Тогда же я пережил и первый шторм, должно быть, балла в три. Мы плыли на катере из Дубровника на Локрум (так называется наш остров). Нас энергично подбрасывало и порой обдавало холодными брызгами, что приводило в восторг меня и других детей, путешествующих на катере. Я сидел на скамейке или по-морскому «банке», крепко держась за борт, и смотрел на вздымавшиеся валы, воображая себя то Синбадом-Мореходом, то капитаном Куком, то пиратом в одном лице. Катер из-за волнения не смог пристать в обычном месте и пришвартовался на промежуточной пристани, причем мужчины (и я с ними) удерживали нашу посудину у причала с помощью двух канатов, пока сходили женщины и дети.

Я часто приходил на берег и часами смотрел на море. Море мне никогда не надоедало. Цвет воды все время менялся, как выражение лица тонко организованного человека. Временами море было голубым и малоподвижным, почти гладким, как большой пруд, темная глубокая синь концентрировалась внизу, а верхние слои воды соперничали чистотой и прозрачностью с небом. Иногда же оно слегка волновалось, и гребни волн принимали зеленоватый оттенок, сгущавшийся у основания валов, а когда оно громко шумело и начинало бить о берег, валы вспенивались курчавой белизной и швыряли брызги, летевшие на десятки метров вглубь берега. Во время же шторма вода темнела, сорвавши со дна кусочки водорослей и таща пригоршни песка.
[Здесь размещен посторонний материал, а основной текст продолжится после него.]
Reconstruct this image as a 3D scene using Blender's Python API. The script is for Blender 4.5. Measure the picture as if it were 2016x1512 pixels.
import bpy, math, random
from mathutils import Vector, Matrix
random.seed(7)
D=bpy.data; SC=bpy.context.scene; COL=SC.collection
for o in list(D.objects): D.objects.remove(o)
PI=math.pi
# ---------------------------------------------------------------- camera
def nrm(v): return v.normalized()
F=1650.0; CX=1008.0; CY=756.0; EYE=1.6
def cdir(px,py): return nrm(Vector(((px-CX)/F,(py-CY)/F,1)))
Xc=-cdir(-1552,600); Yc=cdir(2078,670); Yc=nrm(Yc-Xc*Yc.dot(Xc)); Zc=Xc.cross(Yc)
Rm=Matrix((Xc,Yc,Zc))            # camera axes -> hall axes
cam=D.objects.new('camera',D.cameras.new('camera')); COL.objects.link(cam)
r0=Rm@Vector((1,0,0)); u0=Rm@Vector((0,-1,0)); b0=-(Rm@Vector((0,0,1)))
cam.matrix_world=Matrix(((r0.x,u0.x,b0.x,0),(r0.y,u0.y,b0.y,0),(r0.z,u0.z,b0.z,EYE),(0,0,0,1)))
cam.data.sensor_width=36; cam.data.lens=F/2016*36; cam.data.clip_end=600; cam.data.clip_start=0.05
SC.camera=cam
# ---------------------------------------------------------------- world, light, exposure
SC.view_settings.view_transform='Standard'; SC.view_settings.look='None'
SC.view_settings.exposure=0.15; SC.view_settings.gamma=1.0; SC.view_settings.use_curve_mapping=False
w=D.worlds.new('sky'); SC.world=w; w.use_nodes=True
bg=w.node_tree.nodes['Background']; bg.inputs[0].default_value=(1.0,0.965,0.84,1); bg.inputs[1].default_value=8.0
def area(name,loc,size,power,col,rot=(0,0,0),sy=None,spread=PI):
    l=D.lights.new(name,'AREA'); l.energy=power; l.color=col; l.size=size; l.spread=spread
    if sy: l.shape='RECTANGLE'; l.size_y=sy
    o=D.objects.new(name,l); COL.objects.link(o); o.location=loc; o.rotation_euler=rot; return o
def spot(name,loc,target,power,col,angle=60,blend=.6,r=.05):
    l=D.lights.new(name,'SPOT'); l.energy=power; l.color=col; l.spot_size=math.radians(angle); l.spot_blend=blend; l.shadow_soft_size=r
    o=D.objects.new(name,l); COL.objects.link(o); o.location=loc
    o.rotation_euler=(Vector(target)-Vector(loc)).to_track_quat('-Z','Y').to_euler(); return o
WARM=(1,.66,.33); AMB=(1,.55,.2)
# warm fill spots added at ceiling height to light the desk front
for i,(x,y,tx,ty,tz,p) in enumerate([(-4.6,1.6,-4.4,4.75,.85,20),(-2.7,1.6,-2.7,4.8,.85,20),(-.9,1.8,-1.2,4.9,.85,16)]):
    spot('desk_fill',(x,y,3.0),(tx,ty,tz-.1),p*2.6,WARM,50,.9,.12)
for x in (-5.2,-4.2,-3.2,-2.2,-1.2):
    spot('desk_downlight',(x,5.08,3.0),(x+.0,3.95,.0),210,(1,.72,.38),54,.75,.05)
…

Шум волн переходил в неистовый рев, а волны ударялись о прибрежные скалы с такой бешеной силой, что вспоминался рассказ о бакенщике, жившем на маяке всего в паре километров от Дубровника на крошечном островке. Однажды во время сильнейшей бури на Адриатике волны достали до его жилища на 15-метровой высоте и хлестали в иллюминатор. Бакенщик сошел с ума от страха.

Третьим морем в моей жизни стало Черное. Туда я попал уже взрослым, отправившись в свадебное путешествие в Одессу. В этом случае море отступило для меня на второй план и я уделил ему меньше внимания, чем в детстве, но отметил для себя некоторые его специфические черты, в частности, значительную опресненность по сравнению с Адриатикой. В Одессе я довольно успешно рыбачил с помощью дотоле неведомого мне «самодура». Это (для непосвященных) короткая толстая леска с множеством крючков, на которые в качестве приманки навязываются тонкие красные ниточки. На конце лески тяжелое свинцовое грузило. Снасть погружается в воду и вытаскивается через 3–4 минуты. За это время на крючки попадается 4–5, а то и больше ставрид, которые, видимо, без ума от красных ниточек. Чудеса, да и только! Другой лакомой добычей были креветки, которые в одно прекрасное утро вдруг заполнили прибрежные воды. Мы ловили их сачками, банками, рубашками и просто руками.

Потом я бывал и на Азовском, Средиземном, Мраморном, Балтийском морях и о каждом мог бы что-то рассказать. Надеюсь, что список этим не ограничится. Я еще не видел ни одного океана, но все равно, детские впечатления от первых встреч со стихией самые трогательные и самые яркие.